§ **Directions**: Restate the whole of the material. Keep every word, and drop the pictures.

§ **Collected material**:
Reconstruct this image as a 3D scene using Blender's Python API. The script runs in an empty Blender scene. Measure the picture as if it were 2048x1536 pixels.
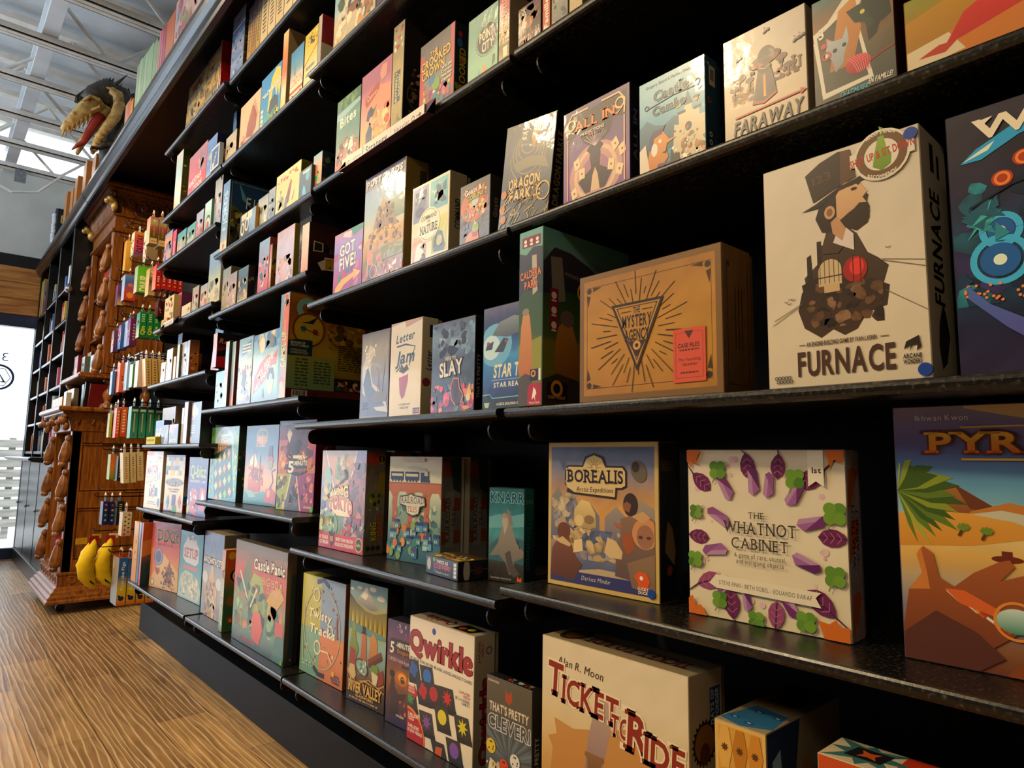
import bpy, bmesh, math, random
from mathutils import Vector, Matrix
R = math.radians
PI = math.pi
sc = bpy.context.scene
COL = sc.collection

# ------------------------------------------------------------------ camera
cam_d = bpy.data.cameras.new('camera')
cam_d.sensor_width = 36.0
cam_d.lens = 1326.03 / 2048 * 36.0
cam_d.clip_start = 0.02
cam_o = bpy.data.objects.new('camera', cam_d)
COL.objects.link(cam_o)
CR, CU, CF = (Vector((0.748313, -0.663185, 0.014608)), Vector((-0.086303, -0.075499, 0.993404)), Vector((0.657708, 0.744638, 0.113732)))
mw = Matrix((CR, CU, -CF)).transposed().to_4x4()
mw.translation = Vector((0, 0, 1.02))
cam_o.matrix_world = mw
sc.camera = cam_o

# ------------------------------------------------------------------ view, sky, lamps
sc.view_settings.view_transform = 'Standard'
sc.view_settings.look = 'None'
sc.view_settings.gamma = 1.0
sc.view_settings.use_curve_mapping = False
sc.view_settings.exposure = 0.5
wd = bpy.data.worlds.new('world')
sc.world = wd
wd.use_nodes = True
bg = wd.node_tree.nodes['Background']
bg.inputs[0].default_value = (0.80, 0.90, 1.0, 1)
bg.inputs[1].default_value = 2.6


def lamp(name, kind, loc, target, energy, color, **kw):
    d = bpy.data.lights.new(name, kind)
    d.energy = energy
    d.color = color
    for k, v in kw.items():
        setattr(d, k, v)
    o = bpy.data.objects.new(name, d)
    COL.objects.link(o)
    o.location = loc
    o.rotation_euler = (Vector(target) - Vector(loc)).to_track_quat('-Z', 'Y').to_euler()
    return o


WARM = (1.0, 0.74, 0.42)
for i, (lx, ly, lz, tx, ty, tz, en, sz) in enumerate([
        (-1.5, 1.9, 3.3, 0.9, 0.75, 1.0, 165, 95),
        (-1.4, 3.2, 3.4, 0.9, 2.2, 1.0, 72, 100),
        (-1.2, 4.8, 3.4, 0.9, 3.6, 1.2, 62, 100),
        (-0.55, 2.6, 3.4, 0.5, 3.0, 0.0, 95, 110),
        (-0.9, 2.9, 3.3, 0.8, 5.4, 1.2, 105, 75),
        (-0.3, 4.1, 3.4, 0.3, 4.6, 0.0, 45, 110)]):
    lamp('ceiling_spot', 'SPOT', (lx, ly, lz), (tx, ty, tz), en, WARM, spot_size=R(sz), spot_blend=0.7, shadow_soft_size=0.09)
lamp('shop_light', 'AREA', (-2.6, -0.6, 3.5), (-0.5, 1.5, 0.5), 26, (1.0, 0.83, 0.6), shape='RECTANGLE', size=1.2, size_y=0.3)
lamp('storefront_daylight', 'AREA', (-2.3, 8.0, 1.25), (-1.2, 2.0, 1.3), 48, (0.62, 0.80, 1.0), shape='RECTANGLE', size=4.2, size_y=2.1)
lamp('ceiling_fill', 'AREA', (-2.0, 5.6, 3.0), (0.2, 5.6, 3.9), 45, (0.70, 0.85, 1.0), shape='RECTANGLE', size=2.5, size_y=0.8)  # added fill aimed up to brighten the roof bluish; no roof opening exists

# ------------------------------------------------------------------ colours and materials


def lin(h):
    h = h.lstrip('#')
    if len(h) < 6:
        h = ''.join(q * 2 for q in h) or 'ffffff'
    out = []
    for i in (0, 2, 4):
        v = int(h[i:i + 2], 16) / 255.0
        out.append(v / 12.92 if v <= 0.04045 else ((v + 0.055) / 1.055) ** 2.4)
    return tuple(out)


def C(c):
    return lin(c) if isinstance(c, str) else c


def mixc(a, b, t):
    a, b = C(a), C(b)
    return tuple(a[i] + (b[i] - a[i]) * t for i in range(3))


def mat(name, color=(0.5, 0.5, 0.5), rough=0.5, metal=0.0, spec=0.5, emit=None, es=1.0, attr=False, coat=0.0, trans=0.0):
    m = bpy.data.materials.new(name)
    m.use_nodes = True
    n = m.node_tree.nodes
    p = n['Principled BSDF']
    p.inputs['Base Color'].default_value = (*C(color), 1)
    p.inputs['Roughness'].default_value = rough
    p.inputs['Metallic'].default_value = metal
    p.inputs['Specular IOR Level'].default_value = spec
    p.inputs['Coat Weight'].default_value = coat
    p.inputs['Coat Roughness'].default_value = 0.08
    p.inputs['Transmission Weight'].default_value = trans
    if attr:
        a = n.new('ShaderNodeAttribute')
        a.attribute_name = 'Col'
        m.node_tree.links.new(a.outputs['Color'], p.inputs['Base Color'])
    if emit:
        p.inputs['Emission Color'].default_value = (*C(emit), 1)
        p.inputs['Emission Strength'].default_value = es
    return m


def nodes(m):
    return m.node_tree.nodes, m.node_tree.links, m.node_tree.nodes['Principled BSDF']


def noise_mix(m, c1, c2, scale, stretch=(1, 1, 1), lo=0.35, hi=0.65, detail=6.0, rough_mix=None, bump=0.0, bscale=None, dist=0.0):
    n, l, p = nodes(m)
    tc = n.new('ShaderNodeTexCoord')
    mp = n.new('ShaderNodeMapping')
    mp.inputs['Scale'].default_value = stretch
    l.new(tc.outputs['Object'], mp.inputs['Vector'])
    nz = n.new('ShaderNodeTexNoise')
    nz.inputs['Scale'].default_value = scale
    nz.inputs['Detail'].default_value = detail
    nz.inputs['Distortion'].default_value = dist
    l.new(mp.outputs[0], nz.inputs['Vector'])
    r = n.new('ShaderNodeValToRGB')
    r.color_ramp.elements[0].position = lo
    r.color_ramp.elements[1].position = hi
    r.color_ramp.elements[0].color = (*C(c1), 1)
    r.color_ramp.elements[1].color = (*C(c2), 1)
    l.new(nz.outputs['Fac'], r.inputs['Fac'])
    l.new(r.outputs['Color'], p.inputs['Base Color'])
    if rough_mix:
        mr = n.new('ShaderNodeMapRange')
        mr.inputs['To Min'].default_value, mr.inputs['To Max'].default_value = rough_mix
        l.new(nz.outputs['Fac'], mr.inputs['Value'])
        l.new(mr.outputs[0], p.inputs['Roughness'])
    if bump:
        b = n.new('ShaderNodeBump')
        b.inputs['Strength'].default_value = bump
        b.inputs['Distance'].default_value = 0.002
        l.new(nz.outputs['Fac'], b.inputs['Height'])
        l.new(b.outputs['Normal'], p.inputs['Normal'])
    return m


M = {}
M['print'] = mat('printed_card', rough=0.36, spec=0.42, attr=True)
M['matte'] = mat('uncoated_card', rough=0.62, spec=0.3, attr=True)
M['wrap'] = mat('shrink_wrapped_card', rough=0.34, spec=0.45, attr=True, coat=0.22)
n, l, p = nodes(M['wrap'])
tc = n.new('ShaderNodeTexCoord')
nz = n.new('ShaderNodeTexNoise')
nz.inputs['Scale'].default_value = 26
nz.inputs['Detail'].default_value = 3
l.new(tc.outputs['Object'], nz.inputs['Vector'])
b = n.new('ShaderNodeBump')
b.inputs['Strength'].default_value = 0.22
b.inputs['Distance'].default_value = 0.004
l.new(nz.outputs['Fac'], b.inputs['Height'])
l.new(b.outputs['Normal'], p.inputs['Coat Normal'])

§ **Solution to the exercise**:
Reconstruct this image as a 3D scene using Blender's Python API. The script runs in an empty Blender scene. Measure the picture as if it were 2048x1536 pixels.
import bpy, bmesh, math, random
from mathutils import Vector, Matrix
R = math.radians
PI = math.pi
sc = bpy.context.scene
COL = sc.collection

# ------------------------------------------------------------------ camera
cam_d = bpy.data.cameras.new('camera')
cam_d.sensor_width = 36.0
cam_d.lens = 1326.03 / 2048 * 36.0
cam_d.clip_start = 0.02
cam_o = bpy.data.objects.new('camera', cam_d)
COL.objects.link(cam_o)
CR, CU, CF = (Vector((0.748313, -0.663185, 0.014608)), Vector((-0.086303, -0.075499, 0.993404)), Vector((0.657708, 0.744638, 0.113732)))
mw = Matrix((CR, CU, -CF)).transposed().to_4x4()
mw.translation = Vector((0, 0, 1.02))
cam_o.matrix_world = mw
sc.camera = cam_o

# ------------------------------------------------------------------ view, sky, lamps
sc.view_settings.view_transform = 'Standard'
sc.view_settings.look = 'None'
sc.view_settings.gamma = 1.0
sc.view_settings.use_curve_mapping = False
sc.view_settings.exposure = 0.5
wd = bpy.data.worlds.new('world')
sc.world = wd
wd.use_nodes = True
bg = wd.node_tree.nodes['Background']
bg.inputs[0].default_value = (0.80, 0.90, 1.0, 1)
bg.inputs[1].default_value = 2.6


def lamp(name, kind, loc, target, energy, color, **kw):
    d = bpy.data.lights.new(name, kind)
    d.energy = energy
    d.color = color
    for k, v in kw.items():
        setattr(d, k, v)
    o = bpy.data.objects.new(name, d)
    COL.objects.link(o)
    o.location = loc
    o.rotation_euler = (Vector(target) - Vector(loc)).to_track_quat('-Z', 'Y').to_euler()
    return o


WARM = (1.0, 0.74, 0.42)
for i, (lx, ly, lz, tx, ty, tz, en, sz) in enumerate([
        (-1.5, 1.9, 3.3, 0.9, 0.75, 1.0, 165, 95),
        (-1.4, 3.2, 3.4, 0.9, 2.2, 1.0, 72, 100),
        (-1.2, 4.8, 3.4, 0.9, 3.6, 1.2, 62, 100),
        (-0.55, 2.6, 3.4, 0.5, 3.0, 0.0, 95, 110),
        (-0.9, 2.9, 3.3, 0.8, 5.4, 1.2, 105, 75),
        (-0.3, 4.1, 3.4, 0.3, 4.6, 0.0, 45, 110)]):
    lamp('ceiling_spot', 'SPOT', (lx, ly, lz), (tx, ty, tz), en, WARM, spot_size=R(sz), spot_blend=0.7, shadow_soft_size=0.09)
lamp('shop_light', 'AREA', (-2.6, -0.6, 3.5), (-0.5, 1.5, 0.5), 26, (1.0, 0.83, 0.6), shape='RECTANGLE', size=1.2, size_y=0.3)
lamp('storefront_daylight', 'AREA', (-2.3, 8.0, 1.25), (-1.2, 2.0, 1.3), 48, (0.62, 0.80, 1.0), shape='RECTANGLE', size=4.2, size_y=2.1)
lamp('ceiling_fill', 'AREA', (-2.0, 5.6, 3.0), (0.2, 5.6, 3.9), 45, (0.70, 0.85, 1.0), shape='RECTANGLE', size=2.5, size_y=0.8)  # added fill aimed up to brighten the roof bluish; no roof opening exists

# ------------------------------------------------------------------ colours and materials


def lin(h):
    h = h.lstrip('#')
    if len(h) < 6:
        h = ''.join(q * 2 for q in h) or 'ffffff'
    out = []
    for i in (0, 2, 4):
        v = int(h[i:i + 2], 16) / 255.0
        out.append(v / 12.92 if v <= 0.04045 else ((v + 0.055) / 1.055) ** 2.4)
    return tuple(out)


def C(c):
    return lin(c) if isinstance(c, str) else c


def mixc(a, b, t):
    a, b = C(a), C(b)
    return tuple(a[i] + (b[i] - a[i]) * t for i in range(3))


def mat(name, color=(0.5, 0.5, 0.5), rough=0.5, metal=0.0, spec=0.5, emit=None, es=1.0, attr=False, coat=0.0, trans=0.0):
    m = bpy.data.materials.new(name)
    m.use_nodes = True
    n = m.node_tree.nodes
    p = n['Principled BSDF']
    p.inputs['Base Color'].default_value = (*C(color), 1)
    p.inputs['Roughness'].default_value = rough
    p.inputs['Metallic'].default_value = metal
    p.inputs['Specular IOR Level'].default_value = spec
    p.inputs['Coat Weight'].default_value = coat
    p.inputs['Coat Roughness'].default_value = 0.08
    p.inputs['Transmission Weight'].default_value = trans
    if attr:
        a = n.new('ShaderNodeAttribute')
        a.attribute_name = 'Col'
        m.node_tree.links.new(a.outputs['Color'], p.inputs['Base Color'])
    if emit:
        p.inputs['Emission Color'].default_value = (*C(emit), 1)
        p.inputs['Emission Strength'].default_value = es
    return m


def nodes(m):
    return m.node_tree.nodes, m.node_tree.links, m.node_tree.nodes['Principled BSDF']


def noise_mix(m, c1, c2, scale, stretch=(1, 1, 1), lo=0.35, hi=0.65, detail=6.0, rough_mix=None, bump=0.0, bscale=None, dist=0.0):
    n, l, p = nodes(m)
    tc = n.new('ShaderNodeTexCoord')
    mp = n.new('ShaderNodeMapping')
    mp.inputs['Scale'].default_value = stretch
    l.new(tc.outputs['Object'], mp.inputs['Vector'])
    nz = n.new('ShaderNodeTexNoise')
    nz.inputs['Scale'].default_value = scale
    nz.inputs['Detail'].default_value = detail
    nz.inputs['Distortion'].default_value = dist
    l.new(mp.outputs[0], nz.inputs['Vector'])
    r = n.new('ShaderNodeValToRGB')
    r.color_ramp.elements[0].position = lo
    r.color_ramp.elements[1].position = hi
    r.color_ramp.elements[0].color = (*C(c1), 1)
    r.color_ramp.elements[1].color = (*C(c2), 1)
    l.new(nz.outputs['Fac'], r.inputs['Fac'])
    l.new(r.outputs['Color'], p.inputs['Base Color'])
    if rough_mix:
        mr = n.new('ShaderNodeMapRange')
        mr.inputs['To Min'].default_value, mr.inputs['To Max'].default_value = rough_mix
        l.new(nz.outputs['Fac'], mr.inputs['Value'])
        l.new(mr.outputs[0], p.inputs['Roughness'])
    if bump:
        b = n.new('ShaderNodeBump')
        b.inputs['Strength'].default_value = bump
        b.inputs['Distance'].default_value = 0.002
        l.new(nz.outputs['Fac'], b.inputs['Height'])
        l.new(b.outputs['Normal'], p.inputs['Normal'])
    return m


M = {}
M['print'] = mat('printed_card', rough=0.36, spec=0.42, attr=True)
M['matte'] = mat('uncoated_card', rough=0.62, spec=0.3, attr=True)
M['wrap'] = mat('shrink_wrapped_card', rough=0.34, spec=0.45, attr=True, coat=0.22)
n, l, p = nodes(M['wrap'])
tc = n.new('ShaderNodeTexCoord')
nz = n.new('ShaderNodeTexNoise')
nz.inputs['Scale'].default_value = 26
nz.inputs['Detail'].default_value = 3
l.new(tc.outputs['Object'], nz.inputs['Vector'])
b = n.new('ShaderNodeBump')
b.inputs['Strength'].default_value = 0.22
b.inputs['Distance'].default_value = 0.004
l.new(nz.outputs['Fac'], b.inputs['Height'])
l.new(b.outputs['Normal'], p.inputs['Coat Normal'])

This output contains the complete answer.